TASK DESCRIPTION | Each entry below is to be printed verbatim.

(Records from a data source)
━━━━━━━━━━━━━━━━━━━━━━━━━━━━━━

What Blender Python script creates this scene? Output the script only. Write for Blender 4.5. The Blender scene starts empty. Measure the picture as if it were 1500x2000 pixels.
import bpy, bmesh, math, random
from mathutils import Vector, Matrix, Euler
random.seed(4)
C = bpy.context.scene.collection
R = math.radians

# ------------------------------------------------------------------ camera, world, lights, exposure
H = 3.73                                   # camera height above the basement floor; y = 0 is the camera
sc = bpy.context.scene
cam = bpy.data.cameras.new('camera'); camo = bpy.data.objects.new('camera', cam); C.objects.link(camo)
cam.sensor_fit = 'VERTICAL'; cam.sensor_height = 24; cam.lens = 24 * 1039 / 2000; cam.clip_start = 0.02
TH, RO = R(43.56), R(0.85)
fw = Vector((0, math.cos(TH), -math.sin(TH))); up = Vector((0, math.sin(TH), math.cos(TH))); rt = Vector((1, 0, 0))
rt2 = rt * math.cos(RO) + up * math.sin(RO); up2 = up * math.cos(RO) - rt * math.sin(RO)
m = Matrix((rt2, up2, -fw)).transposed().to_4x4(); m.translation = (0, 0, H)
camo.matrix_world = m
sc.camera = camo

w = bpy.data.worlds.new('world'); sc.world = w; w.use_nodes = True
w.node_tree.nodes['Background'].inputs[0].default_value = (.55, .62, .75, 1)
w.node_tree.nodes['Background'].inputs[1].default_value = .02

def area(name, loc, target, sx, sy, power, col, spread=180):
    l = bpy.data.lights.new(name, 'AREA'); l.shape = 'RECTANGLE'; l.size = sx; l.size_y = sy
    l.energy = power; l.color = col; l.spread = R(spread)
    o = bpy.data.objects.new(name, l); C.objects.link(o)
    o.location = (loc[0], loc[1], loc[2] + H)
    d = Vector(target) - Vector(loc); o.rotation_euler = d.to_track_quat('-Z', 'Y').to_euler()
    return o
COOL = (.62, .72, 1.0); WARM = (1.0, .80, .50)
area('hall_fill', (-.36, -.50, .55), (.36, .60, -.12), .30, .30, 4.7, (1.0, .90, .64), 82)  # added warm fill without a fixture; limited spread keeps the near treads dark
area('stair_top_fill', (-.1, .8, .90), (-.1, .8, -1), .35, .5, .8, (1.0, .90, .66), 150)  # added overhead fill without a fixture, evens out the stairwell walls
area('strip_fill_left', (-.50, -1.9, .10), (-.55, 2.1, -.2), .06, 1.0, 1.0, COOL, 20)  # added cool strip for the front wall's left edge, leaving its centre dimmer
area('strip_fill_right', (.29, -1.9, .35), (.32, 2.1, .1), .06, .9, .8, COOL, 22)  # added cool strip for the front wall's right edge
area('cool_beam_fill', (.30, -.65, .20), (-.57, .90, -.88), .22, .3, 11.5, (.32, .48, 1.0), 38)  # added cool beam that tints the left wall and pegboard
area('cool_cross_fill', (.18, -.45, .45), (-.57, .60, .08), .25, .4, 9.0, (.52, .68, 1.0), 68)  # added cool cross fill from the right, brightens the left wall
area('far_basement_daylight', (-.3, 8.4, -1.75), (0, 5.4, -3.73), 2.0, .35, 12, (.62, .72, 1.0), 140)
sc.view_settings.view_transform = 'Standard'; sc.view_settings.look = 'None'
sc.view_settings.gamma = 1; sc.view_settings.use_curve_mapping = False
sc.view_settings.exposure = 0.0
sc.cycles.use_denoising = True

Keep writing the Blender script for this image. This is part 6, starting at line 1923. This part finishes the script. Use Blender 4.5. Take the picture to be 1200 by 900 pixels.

━━━━━━━━━━━━━━━━━━━━━━━━━━━━━━

WRITTEN ANSWER |
What Blender Python script creates this scene? Output the script only. Write for Blender 4.5. The Blender scene starts empty. Measure the picture as if it were 1500x2000 pixels.
import bpy, bmesh, math, random
from mathutils import Vector, Matrix, Euler
random.seed(4)
C = bpy.context.scene.collection
R = math.radians

# ------------------------------------------------------------------ camera, world, lights, exposure
H = 3.73                                   # camera height above the basement floor; y = 0 is the camera
sc = bpy.context.scene
cam = bpy.data.cameras.new('camera'); camo = bpy.data.objects.new('camera', cam); C.objects.link(camo)
cam.sensor_fit = 'VERTICAL'; cam.sensor_height = 24; cam.lens = 24 * 1039 / 2000; cam.clip_start = 0.02
TH, RO = R(43.56), R(0.85)
fw = Vector((0, math.cos(TH), -math.sin(TH))); up = Vector((0, math.sin(TH), math.cos(TH))); rt = Vector((1, 0, 0))
rt2 = rt * math.cos(RO) + up * math.sin(RO); up2 = up * math.cos(RO) - rt * math.sin(RO)
m = Matrix((rt2, up2, -fw)).transposed().to_4x4(); m.translation = (0, 0, H)
camo.matrix_world = m
sc.camera = camo

w = bpy.data.worlds.new('world'); sc.world = w; w.use_nodes = True
w.node_tree.nodes['Background'].inputs[0].default_value = (.55, .62, .75, 1)
w.node_tree.nodes['Background'].inputs[1].default_value = .02

def area(name, loc, target, sx, sy, power, col, spread=180):
    l = bpy.data.lights.new(name, 'AREA'); l.shape = 'RECTANGLE'; l.size = sx; l.size_y = sy
    l.energy = power; l.color = col; l.spread = R(spread)
    o = bpy.data.objects.new(name, l); C.objects.link(o)
    o.location = (loc[0], loc[1], loc[2] + H)
    d = Vector(target) - Vector(loc); o.rotation_euler = d.to_track_quat('-Z', 'Y').to_euler()
    return o
COOL = (.62, .72, 1.0); WARM = (1.0, .80, .50)
area('hall_fill', (-.36, -.50, .55), (.36, .60, -.12), .30, .30, 4.7, (1.0, .90, .64), 82)  # added warm fill without a fixture; limited spread keeps the near treads dark
area('stair_top_fill', (-.1, .8, .90), (-.1, .8, -1), .35, .5, .8, (1.0, .90, .66), 150)  # added overhead fill without a fixture, evens out the stairwell walls
area('strip_fill_left', (-.50, -1.9, .10), (-.55, 2.1, -.2), .06, 1.0, 1.0, COOL, 20)  # added cool strip for the front wall's left edge, leaving its centre dimmer
area('strip_fill_right', (.29, -1.9, .35), (.32, 2.1, .1), .06, .9, .8, COOL, 22)  # added cool strip for the front wall's right edge
area('cool_beam_fill', (.30, -.65, .20), (-.57, .90, -.88), .22, .3, 11.5, (.32, .48, 1.0), 38)  # added cool beam that tints the left wall and pegboard
area('cool_cross_fill', (.18, -.45, .45), (-.57, .60, .08), .25, .4, 9.0, (.52, .68, 1.0), 68)  # added cool cross fill from the right, brightens the left wall
area('far_basement_daylight', (-.3, 8.4, -1.75), (0, 5.4, -3.73), 2.0, .35, 12, (.62, .72, 1.0), 140)
sc.view_settings.view_transform = 'Standard'; sc.view_settings.look = 'None'
sc.view_settings.gamma = 1; sc.view_settings.use_curve_mapping = False
sc.view_settings.exposure = 0.0
sc.cycles.use_denoising = True

Keep writing the Blender script for this image. This is part 6, starting at line 1923. This part finishes the script. Use Blender 4.5. Take the picture to be 1200 by 900 pixels.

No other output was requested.